Pull out every line containing the string "wide".
** start of Provided data **
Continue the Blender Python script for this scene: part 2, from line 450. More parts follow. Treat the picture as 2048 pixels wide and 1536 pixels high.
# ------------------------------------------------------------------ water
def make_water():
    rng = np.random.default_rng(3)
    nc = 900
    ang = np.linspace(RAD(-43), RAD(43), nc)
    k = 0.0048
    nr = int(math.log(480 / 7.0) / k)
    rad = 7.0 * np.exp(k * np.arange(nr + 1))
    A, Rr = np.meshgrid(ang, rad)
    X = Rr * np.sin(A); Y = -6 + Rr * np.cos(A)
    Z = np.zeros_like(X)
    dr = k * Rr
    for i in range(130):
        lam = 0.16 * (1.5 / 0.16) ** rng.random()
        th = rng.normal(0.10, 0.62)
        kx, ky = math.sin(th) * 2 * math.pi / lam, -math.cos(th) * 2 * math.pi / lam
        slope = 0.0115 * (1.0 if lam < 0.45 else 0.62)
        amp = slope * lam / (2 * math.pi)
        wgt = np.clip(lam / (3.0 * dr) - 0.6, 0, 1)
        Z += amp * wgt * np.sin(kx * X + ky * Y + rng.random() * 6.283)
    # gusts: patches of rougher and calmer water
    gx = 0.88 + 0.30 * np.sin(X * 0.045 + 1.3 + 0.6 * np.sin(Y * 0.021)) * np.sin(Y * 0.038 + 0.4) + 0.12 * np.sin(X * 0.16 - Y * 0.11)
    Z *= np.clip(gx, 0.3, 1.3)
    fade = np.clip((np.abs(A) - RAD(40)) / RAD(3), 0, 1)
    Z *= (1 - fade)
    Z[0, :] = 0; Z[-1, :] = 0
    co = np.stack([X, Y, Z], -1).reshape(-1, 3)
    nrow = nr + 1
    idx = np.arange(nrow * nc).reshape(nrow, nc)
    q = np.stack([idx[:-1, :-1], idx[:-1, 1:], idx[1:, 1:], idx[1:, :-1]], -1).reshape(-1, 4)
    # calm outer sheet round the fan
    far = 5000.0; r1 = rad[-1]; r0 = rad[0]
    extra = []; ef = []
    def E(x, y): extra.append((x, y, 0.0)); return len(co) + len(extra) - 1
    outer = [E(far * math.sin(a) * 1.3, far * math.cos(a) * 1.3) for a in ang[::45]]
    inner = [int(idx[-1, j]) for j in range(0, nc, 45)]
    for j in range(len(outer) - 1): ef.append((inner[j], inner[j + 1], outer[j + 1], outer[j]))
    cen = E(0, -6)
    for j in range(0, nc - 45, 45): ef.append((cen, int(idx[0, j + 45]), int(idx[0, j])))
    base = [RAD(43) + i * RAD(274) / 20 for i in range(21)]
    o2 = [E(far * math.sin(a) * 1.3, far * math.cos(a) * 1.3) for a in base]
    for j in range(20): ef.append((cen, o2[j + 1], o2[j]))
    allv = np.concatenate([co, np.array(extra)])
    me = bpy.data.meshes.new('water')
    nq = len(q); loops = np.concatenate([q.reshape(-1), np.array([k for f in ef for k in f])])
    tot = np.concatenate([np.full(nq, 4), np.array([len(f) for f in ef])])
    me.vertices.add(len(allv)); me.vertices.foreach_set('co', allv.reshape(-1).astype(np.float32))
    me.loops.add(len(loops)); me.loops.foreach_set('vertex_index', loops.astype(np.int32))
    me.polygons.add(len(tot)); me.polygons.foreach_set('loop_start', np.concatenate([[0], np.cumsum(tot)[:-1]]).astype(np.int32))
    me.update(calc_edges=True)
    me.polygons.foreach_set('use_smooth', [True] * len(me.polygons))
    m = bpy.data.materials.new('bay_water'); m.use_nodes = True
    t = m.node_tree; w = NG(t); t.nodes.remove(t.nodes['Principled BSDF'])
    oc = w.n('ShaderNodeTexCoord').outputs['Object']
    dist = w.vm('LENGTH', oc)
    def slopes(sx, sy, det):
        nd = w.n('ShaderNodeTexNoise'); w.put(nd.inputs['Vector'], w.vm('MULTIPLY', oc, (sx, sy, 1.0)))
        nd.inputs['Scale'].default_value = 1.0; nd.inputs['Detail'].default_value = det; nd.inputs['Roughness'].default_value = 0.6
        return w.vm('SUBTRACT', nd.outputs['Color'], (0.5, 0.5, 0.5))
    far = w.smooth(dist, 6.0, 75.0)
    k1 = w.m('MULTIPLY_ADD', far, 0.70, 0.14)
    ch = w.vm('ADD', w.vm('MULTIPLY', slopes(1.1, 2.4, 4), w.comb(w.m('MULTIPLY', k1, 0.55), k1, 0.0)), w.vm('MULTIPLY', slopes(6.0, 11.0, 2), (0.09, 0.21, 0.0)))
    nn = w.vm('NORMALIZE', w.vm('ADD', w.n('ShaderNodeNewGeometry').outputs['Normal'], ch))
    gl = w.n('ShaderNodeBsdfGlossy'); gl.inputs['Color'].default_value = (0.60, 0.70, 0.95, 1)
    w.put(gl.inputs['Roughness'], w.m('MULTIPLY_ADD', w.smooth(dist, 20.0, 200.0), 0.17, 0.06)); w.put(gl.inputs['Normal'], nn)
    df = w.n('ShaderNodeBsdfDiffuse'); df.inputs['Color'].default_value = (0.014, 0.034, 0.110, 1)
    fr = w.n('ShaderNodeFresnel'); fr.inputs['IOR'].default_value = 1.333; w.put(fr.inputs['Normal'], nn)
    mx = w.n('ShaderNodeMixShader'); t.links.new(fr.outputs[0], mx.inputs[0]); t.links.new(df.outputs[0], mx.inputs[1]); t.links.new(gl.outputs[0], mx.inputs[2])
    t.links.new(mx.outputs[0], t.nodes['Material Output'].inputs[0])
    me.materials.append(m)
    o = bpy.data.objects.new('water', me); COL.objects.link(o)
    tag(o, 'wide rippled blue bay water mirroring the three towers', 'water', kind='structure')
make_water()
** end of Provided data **
▸ **Answer to this exercise**
Continue the Blender Python script for this scene: part 2, from line 450. More parts follow. Treat the picture as 2048 pixels wide and 1536 pixels high.
    tag(o, 'wide rippled blue bay water mirroring the three towers', 'water', kind='structure')